## [Problem to work on]
Find the lines containing "render" and say how many there are, with no other words.

───── Source excerpt ─────

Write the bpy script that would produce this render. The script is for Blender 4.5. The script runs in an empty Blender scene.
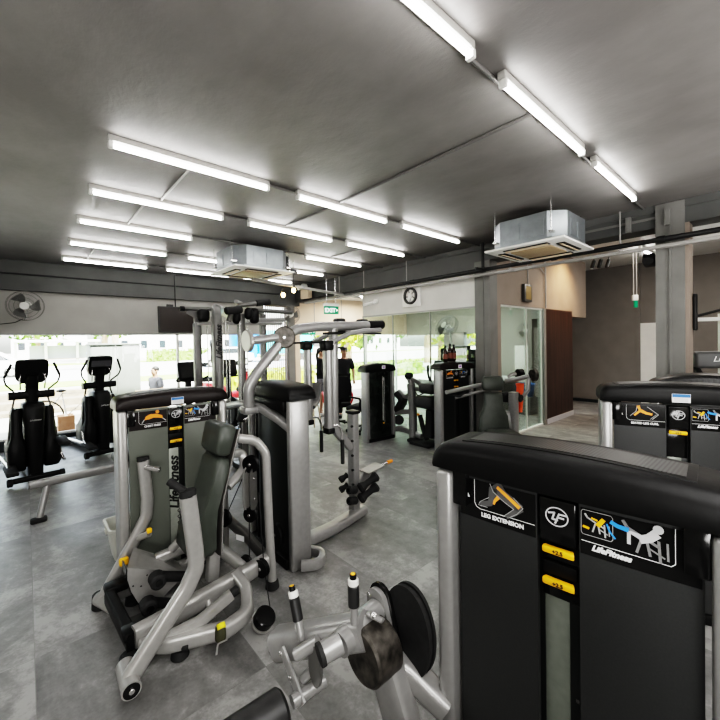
import bpy, bmesh, math, random
from mathutils import Vector, Matrix, Euler
random.seed(7)
PI = math.pi
col = bpy.context.scene.collection
V = Vector

# ---------------------------------------------------------------- camera model
YAW, PITCH, ROLL, FPX, CX, CY = 0.846048, -0.01525, -0.017807, 378.227, 360.0, 347.587
CAM = V((0, 0, 1.72))
_F = V((math.cos(YAW)*math.cos(PITCH), math.sin(YAW)*math.cos(PITCH), math.sin(PITCH)))
_R0 = V((math.sin(YAW), -math.cos(YAW), 0)); _U0 = _R0.cross(_F)
_R = math.cos(ROLL)*_R0 + math.sin(ROLL)*_U0
_U = -math.sin(ROLL)*_R0 + math.cos(ROLL)*_U0
def at(x, y, ax, val):
    """survey helper: where the sight line of a photo point meets the plane axis=val"""
    d = _F + _R*(x-CX)/FPX - _U*(y-CY)/FPX
    return CAM + d*((val-CAM[ax])/d[ax])

# ---------------------------------------------------------------- materials
MATS = {}
def mat(name, c, rough=.5, metal=0., noise=0., nscale=8., bump=0., emit=0., coat=0., spec=.5):
    m = bpy.data.materials.new(name); m.use_nodes = True
    nt = m.node_tree; b = nt.nodes['Principled BSDF']
    b.inputs['Base Color'].default_value = (*c, 1)
    b.inputs['Roughness'].default_value = rough
    b.inputs['Metallic'].default_value = metal
    b.inputs['Specular IOR Level'].default_value = spec
    if coat: b.inputs['Coat Weight'].default_value = coat; b.inputs['Coat Roughness'].default_value = .1
    if emit:
        b.inputs['Emission Color'].default_value = (*c, 1); b.inputs['Emission Strength'].default_value = emit
    if noise or bump:
        tc = nt.nodes.new('ShaderNodeTexCoord'); n = nt.nodes.new('ShaderNodeTexNoise')
        n.inputs['Scale'].default_value = nscale; n.inputs['Detail'].default_value = 6
        nt.links.new(tc.outputs['Object'], n.inputs['Vector'])
        if noise:
            r = nt.nodes.new('ShaderNodeValToRGB')
            r.color_ramp.elements[0].position = .3; r.color_ramp.elements[1].position = .7
            r.color_ramp.elements[0].color = (*[x*(1-noise) for x in c], 1)
            r.color_ramp.elements[1].color = (*[min(1, x*(1+noise)) for x in c], 1)
            nt.links.new(n.outputs['Fac'], r.inputs['Fac']); nt.links.new(r.outputs['Color'], b.inputs['Base Color'])
        if bump:
            bp = nt.nodes.new('ShaderNodeBump'); bp.inputs['Strength'].default_value = bump; bp.inputs['Distance'].default_value = .01
            nt.links.new(n.outputs['Fac'], bp.inputs['Height']); nt.links.new(bp.outputs['Normal'], b.inputs['Normal'])
    MATS[name] = m
    return m
silver = mat('silver powder coat', (.33, .326, .32), .30, .45, .05, 30)
silver_dk = mat('grey frame paint', (.15, .148, .142), .34, .45, .05, 30)
chrome = mat('brushed steel', (.62, .61, .6), .25, .9)
black = mat('black moulded plastic', (.006, .006, .006), .45, 0, .15, 60, .05, spec=.32)
black_brown = mat('black plastic cap', (.012, .008, .007), .42, 0, .12, 60, .04, spec=.35)
black_gl = mat('gloss black plastic', (.008, .008, .008), .14)
shroud_m = mat('charcoal shroud panel', (.034, .035, .035), .42, 0, .08, 200, .06)
shroud_dk = mat('dark shroud panel', (.016, .018, .017), .3, 0, .1, 200, .04)
smoke = mat('smoked acrylic shield', (.012, .016, .013), .12, 0, .2, 6)
rubber = mat('black rubber', (.02, .02, .02), .75, 0, .2, 40)
leather = mat('dark green grey upholstery', (.060, .067, .058), .40, 0, .12, 12, .12)
leather_bk = mat('black upholstery', (.022, .022, .022), .45, 0, .12, 20, .1)
leather_side = mat('upholstery backing', (.085, .08, .075), .35, .2, .1, 20)
stackgrey = mat('weight stack cover grey', (.20, .215, .19), .35, .3, .06, 40)
yellow = mat('yellow lever plastic', (.95, .50, .02), .35)
orange = mat('orange print', (.85, .30, .03), .45)
white_p = mat('white print', (.8, .8, .8), .5)
grey_p = mat('grey print', (.42, .42, .42), .5)
blue_p = mat('blue print', (.05, .3, .8), .5)
dk_p = mat('dark grey print', (.09, .09, .09), .5)
ink = mat('black ink', (.01, .01, .01), .5)
white_pl = mat('white plastic', (.75, .74, .71), .4, 0, .04, 5)
cream = mat('cream plastic grille', (.70, .58, .43), .5, 0, .05, 10)
crate_m = mat('white crate plastic', (.55, .55, .50), .5, 0, .06, 8)
galv = mat('galvanised steel', (.27, .29, .30), .35, .6, .12, 9)
weight_m = mat('worn counterweight steel', (.085, .078, .07), .42, .6, .6, 26, .15)
greywall = mat('grey wall paint', (.36, .35, .325), .7, 0, .05, 3, .05)
darkwall = mat('dark grey beam paint', (.095, .096, .093), .7, 0, .12, 3, .06)
colpaint = mat('column grey paint', (.185, .182, .172), .6, 0, .1, 4, .08)
fascia_m = mat('white fascia paint', (.60, .59, .56), .7, 0, .05, 3)
warmwall = mat('warm plaster paint', (.28, .235, .20), .8, 0, .06, 4, .06)
beigewall = mat('beige wall panel', (.70, .58, .46), .7, 0, .04, 3)
brownwall = mat('taupe wall paint', (.205, .190, .176), .8, 0, .06, 3, .05)
skirt_m = mat('pale skirting', (.50, .50, .53), .5)
kick_m = mat('black kick plate', (.02, .025, .028), .45)
frame_m = mat('grey aluminium frame', (.32, .32, .31), .4, .5)
pipe_m = mat('black pipe paint', (.015, .015, .015), .5)
pipe_w = mat('pale conduit', (.33, .32, .305), .5)
pipe_g = mat('grey conduit', (.13, .125, .12), .5)
greenlit = mat('exit sign green', (.0, .22, .11), .4, emit=.12)
whitelit = mat('exit sign lettering', (.9, 1, .95), .4, emit=.6)
bulb_m = mat('warm bulb', (1., .62, .25), .3, emit=14.)
tube_m = mat('fluorescent tube', (1., .99, .975), .3, emit=11.)
downl_m = mat('downlight disc', (1., .95, .85), .3, emit=8.)
skin_m = mat('skin', (.42, .25, .17), .55)
tee_m = mat('black cloth', (.018, .018, .02), .9)
grey_cloth = mat('grey cloth', (.22, .22, .24), .9)
hair_m = mat('black hair', (.012, .011, .01), .6)
orange_c = mat('orange cloth', (.95, .16, .05), .8)
blue_pl = mat('blue plastic', (.03, .16, .45), .4)
card_m = mat('brown cardboard', (.42, .22, .12), .8, 0, .08, 8)
bottle_m = mat('amber bottle', (.022, .008, .005), .15)
leaf_m = mat('tree leaves', (.11, .21, .03), .7, 0, .5, 6)
leaf_y = mat('yellow green leaves', (.26, .32, .03), .7, 0, .4, 6)
hedge_m = mat('hedge leaves', (.15, .25, .05), .8, 0, .5, 9)
bark_m = mat('bark', (.35, .26, .18), .9, 0, .3, 10)
grass_m = mat('grass verge', (.2, .27, .06), .9, 0, .3, 3)
road_m = mat('pale road', (.42, .42, .41), .9, 0, .06, 1)
pave_m = mat('pale pavement', (.36, .35, .32), .9, 0, .12, 2)
stone_m = mat('stone steps', (.17, .14, .10), .9, 0, .3, 5)
bldg_m = mat('white render', (.75, .74, .72), .8)
roof_m = mat('grey roof', (.3, .31, .33), .8)
cabinet_m = mat('grey green utility cabinet', (.16, .175, .155), .6, 0, .05, 4)
car_w = mat('white car paint', (.8, .8, .8), .25, coat=.6)
truck_b = mat('blue lorry paint', (.03, .22, .75), .3)
truck_t = mat('teal lorry side', (.10, .55, .60), .5)
red_m = mat('red paint', (.75, .05, .06), .4)
glass_dk = mat('dark car glass', (.03, .035, .04), .1)
desk_m = mat('white desk laminate', (.65, .66, .66), .4)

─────

## [Exercise response]
2